New York (CNN) -- Volunteers toiled for hours on Friday cleaning mostly man-made debris from a New York coastline, the scattered religious offerings from a growing Hindu population in Queens.
The group has drawn concern among local conservationists after leaving offerings -- clothing, statues, plastic flowers and other items -- along the Gateway National Recreation Area near Jamaica Bay.
"I was appalled to see the condition of the place," said New Yorker Nagassar Ramgarib, a practicing Hindu. "It was really disgustingly filthy."
Many defend the practice, considered a sacred Hindu tradition. Millions of worshippers leave offerings to the gods at India's Ganges river each year.
"There are times when we feel that we need to come to the sea, to offer flowers and of course ... material things because we feel that flowers, they just go," said Esther J. Ramdeen, a spokeswoman for the East Elmhurst temple, Shiva Mandir, who helped organize Friday's clean-up. "We see God in the sea," she said.
What remains is a standoff between those who insist on practicing their beliefs unfettered and environmentalists who are trying to preserve the area for local marine life.
Affected by the buildup and inspired by a park ranger who helped remove debris with him several years earlier, Ramgarib returned to his temple to encourage executives and its members to visit the park and see the destruction.

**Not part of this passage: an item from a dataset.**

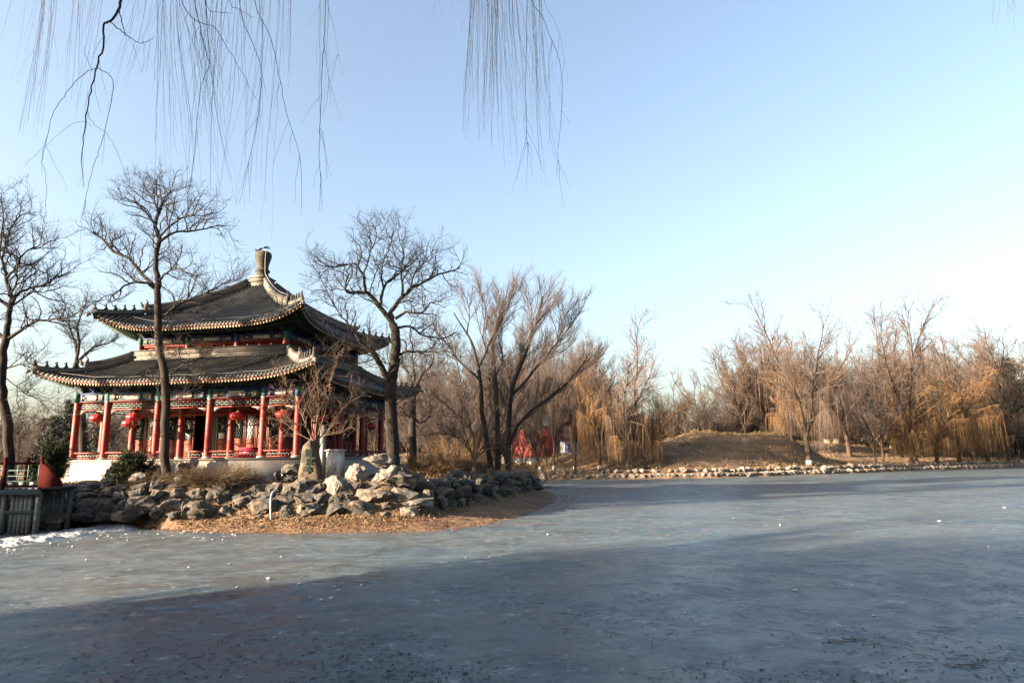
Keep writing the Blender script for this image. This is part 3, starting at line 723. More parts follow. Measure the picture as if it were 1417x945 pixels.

"It is the sea. It is something that we as Hindus worship," he told them, "It is the medium that we use from this life to the after-life."
Ramgarib warned that if the area was continually polluted, his people could be banned.
Kathy Krause, a supervisory park ranger of the Gateway National Recreation Area who attended the clean-up, agrees the religious practices have put definite pressure on the bay.
"It's a rich biodiverse ecosystem but it's definitively suffering some major environmental issues," Krause said.
These extra items left on the bay are one of its biggest threats for Jamaica Bay, a national park that's home to more than 325 species of birds, invertebrates and sea life, Krause said.
"They release nutrients into the bay that don't belong there, and it exacerbates the water pollution problem we have," she said.
Volunteers picking under rocks and through grass Friday filled garbage bags of bottles, coconut shells, figurines and yards of cloth, all of which the group says they will try to recycle.
Ramdeen said the fabric, pulled and sometimes ripped from beneath the shoreline, is just another part of the material possessions offered to the gods.
"You see that the colors we're picking up are very pretty colors," she said "and we as Hindus think that we should give God the best."
The material collected by Ramdeen's organization is washed before being sent back to India as clothing.
"So it was kind of a recycling process," she said of their efforts.
"It's amazing," Krause said of the group's efforts. "This just shows such wonderful turnout from the local community."